Nebraska Senate candidate Dan Osborn launches PAC and weighs future run
Nebraska’s Dan Osborn is returning to work Tuesday as a steamfitter after his unsuccessful Senate run, but his political career isn’t over.
Nebraska’s Dan Osborn is returning to work Tuesday as a steamfitter after his unsuccessful Senate run, but his political career isn’t over.
Osborn, who ran as an independent, is launching a political action committee, called the Working Class Heroes Fund, to support working-class candidates of all parties. And he isn’t ruling out another run for office after his loss to GOP Sen. Deb Fischer.
“That is definitely something we’re taking a look at,” Osborn said in a phone interview Monday when he was asked whether he is considering running for the Senate again in two years. GOP Sen. Pete Ricketts won a special election this month to serve out the final two years of former Sen. Ben Sasse’s term and is up for a full term in 2026.

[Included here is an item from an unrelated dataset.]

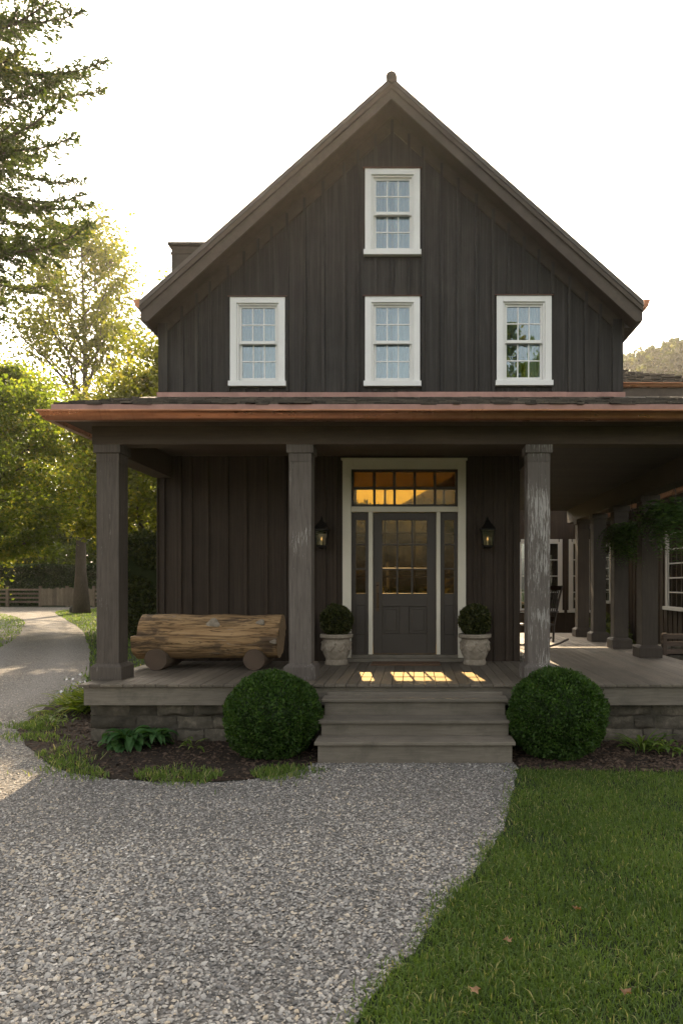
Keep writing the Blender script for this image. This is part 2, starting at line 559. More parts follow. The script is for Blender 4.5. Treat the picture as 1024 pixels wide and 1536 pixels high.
def mat_log():
    t = NT('peeled_log')
    n1 = t.noise(t.coords((0.5, 7, 7)), 3.2, 9, 0.65, 0.5)
    n2 = t.noise(t.coords((1.2, 3, 3)), 1.7, 5, 0.6, 0.4)
    c = t.ramp(n1, [(0.3, (0.11, 0.062, 0.030)), (0.46, (0.33, 0.205, 0.098)), (0.72, (0.50, 0.335, 0.175))])
    c = t.mix(t.ramp(n2, [(0.55, 0.0), (0.62, 0.85)]), c, (0.105, 0.072, 0.046))
    n3 = t.noise(t.coords((0.8, 5, 5)), 2.6, 8, 0.7, 0.8)
    c = t.mix(t.ramp(n3, [(0.60, 0.0), (0.66, 0.6)]), c, (0.36, 0.31, 0.25))
    cr = t.noise(t.coords((0.5, 8, 8)), 2.2, 4, 0.55, 0.9)
    k = t.ramp(cr, [(0.465, 0.0), (0.5, 1.0), (0.535, 0.0)])
    c = t.mix(t.math('MULTIPLY', k, 0.8), c, (0.04, 0.026, 0.015))
    t.color(t.tinted(c, 0.85, 1.15))
    t.b.inputs['Roughness'].default_value = 0.75
    t.b.inputs['Specular IOR Level'].default_value = 0.25
    t.bump(t.math('SUBTRACT', n1, t.math('MULTIPLY', k, 0.6)), 0.7, 0.015)
    return t.m


M['log'] = mat_log()


def mat_endgrain(name, c1, c2, scale=42, axis=0):
    t = NT(name)
    tc = t.new('ShaderNodeTexCoord')
    sx = t.new('ShaderNodeSeparateXYZ')
    t.link(tc.outputs['Object'], sx.inputs[0])
    a, b = [sx.outputs[i] for i in range(3) if i != axis]
    r = t.math('SQRT', t.math('ADD', t.math('MULTIPLY', a, a), t.math('MULTIPLY', b, b)))
    n = t.noise(tc.outputs['Object'], 9, 6, 0.65)
    rr = t.math('ADD', r, t.math('MULTIPLY', n, 0.05))
    w = t.math('SINE', t.math('MULTIPLY', rr, scale * 6.28))
    c = t.ramp(t.math('MULTIPLY_ADD', w, 0.5), [(0.0, c1), (1.0, c2)])
    c.node.inputs[0].links[0].from_node.inputs[2].default_value = 0.5
    c = t.mix(t.ramp(n, [(0.5, 0.0), (0.75, 0.7)]), c, tuple(v * 0.55 for v in c1))
    t.color(c)
    t.b.inputs['Roughness'].default_value = 0.85
    t.bump(n, 0.6, 0.01)
    return t.m


M['logend'] = mat_endgrain('log_end_grain', (0.24, 0.16, 0.09), (0.36, 0.25, 0.145))
M['postend'] = mat_endgrain('support_end_grain', (0.065, 0.042, 0.027), (0.125, 0.085, 0.056), 45, 1)
M['postbark'] = wood('support_bark', (0.06, 0.042, 0.028), (0.13, 0.092, 0.062), (7, 0.8, 7), 0.9, 0.9)

# ------------------------------------------------------------------ world, sun, camera
SUN_EL, SUN_AZ = rad(37.2), rad(-7.0)      # az: from +Y towards +X
w = bpy.data.worlds.new('World')
SC.world = w
w.use_nodes = True
nt = w.node_tree
bg = nt.nodes['Background']
sky = nt.nodes.new('ShaderNodeTexSky')
sky.sky_type = 'NISHITA'
sky.sun_disc = False
sky.sun_elevation = SUN_EL
sky.sun_rotation = SUN_AZ
sky.air_density = 1.0
sky.dust_density = 4.0
sky.ozone_density = 0.6
hsv = nt.nodes.new('ShaderNodeHueSaturation')        # hazy, nearly white sky
hsv.inputs['Saturation'].default_value = 0.42
wm = nt.nodes.new('ShaderNodeMix')
wm.data_type = 'RGBA'
wm.blend_type = 'MULTIPLY'
wm.inputs[0].default_value = 1.0
wm.inputs[7].default_value = (1.0, 0.93, 0.825, 1)
nt.links.new(sky.outputs[0], hsv.inputs['Color'])
nt.links.new(hsv.outputs[0], wm.inputs[6])
nt.links.new(wm.outputs[2], bg.inputs[0])
bg.inputs[1].default_value = 0.15

sd = Vector((math.sin(SUN_AZ) * math.cos(SUN_EL), math.cos(SUN_AZ) * math.cos(SUN_EL), math.sin(SUN_EL)))
ld = bpy.data.lights.new('sun', 'SUN')
ld.energy = 4.2
ld.angle = rad(0.55)
ld.color = (1.0, 0.77, 0.50)
lo = bpy.data.objects.new('sun', ld)
COL.objects.link(lo)
lo.rotation_euler = sd.to_track_quat('Z', 'Y').to_euler()
lo.location = (0, 30, 40)

cd = bpy.data.cameras.new('camera')
cam = bpy.data.objects.new('camera', cd)
COL.objects.link(cam)
cam.location = (0, 0, EYE)
cam.rotation_euler = (rad(90), 0, 0)
cd.sensor_fit = 'VERTICAL'
cd.sensor_height = 36.0
cd.sensor_width = 24.0
cd.lens = 36.0 * F / 1536.0
cd.shift_x = (512 - CX) / 1536.0
cd.shift_y = (HZ - 768) / 1536.0
cd.clip_start = 0.1
cd.clip_end = 3000
SC.camera = cam

vs = SC.view_settings
vs.view_transform = 'Standard'
vs.look = 'None'
vs.gamma = 1.0
vs.use_curve_mapping = False
vs.exposure = 1.78
SC.cycles.max_bounces = 8
SC.cycles.transparent_max_bounces = 16
SC.cycles.caustics_reflective = False
SC.cycles.caustics_refractive = False
SC.cycles.use_denoising = True

# ================================================================== numpy foliage tools
def unit(v):
    return v / np.maximum(np.linalg.norm(v, axis=-1, keepdims=True), 1e-9)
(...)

Osborn previewed a possible case against Ricketts, a wealthy former governor, name-checking him as an example of how much influence the rich can have on politics.
“I think the country has an appetite for what it is we built here in Nebraska. I want to capitalize on that,” Osborn said, adding later, “Pete Ricketts has effectively been able to buy the Nebraska state Legislature, because they have — I mean, they own the Chicago Cubs, for crying out loud. That’s how much money they have.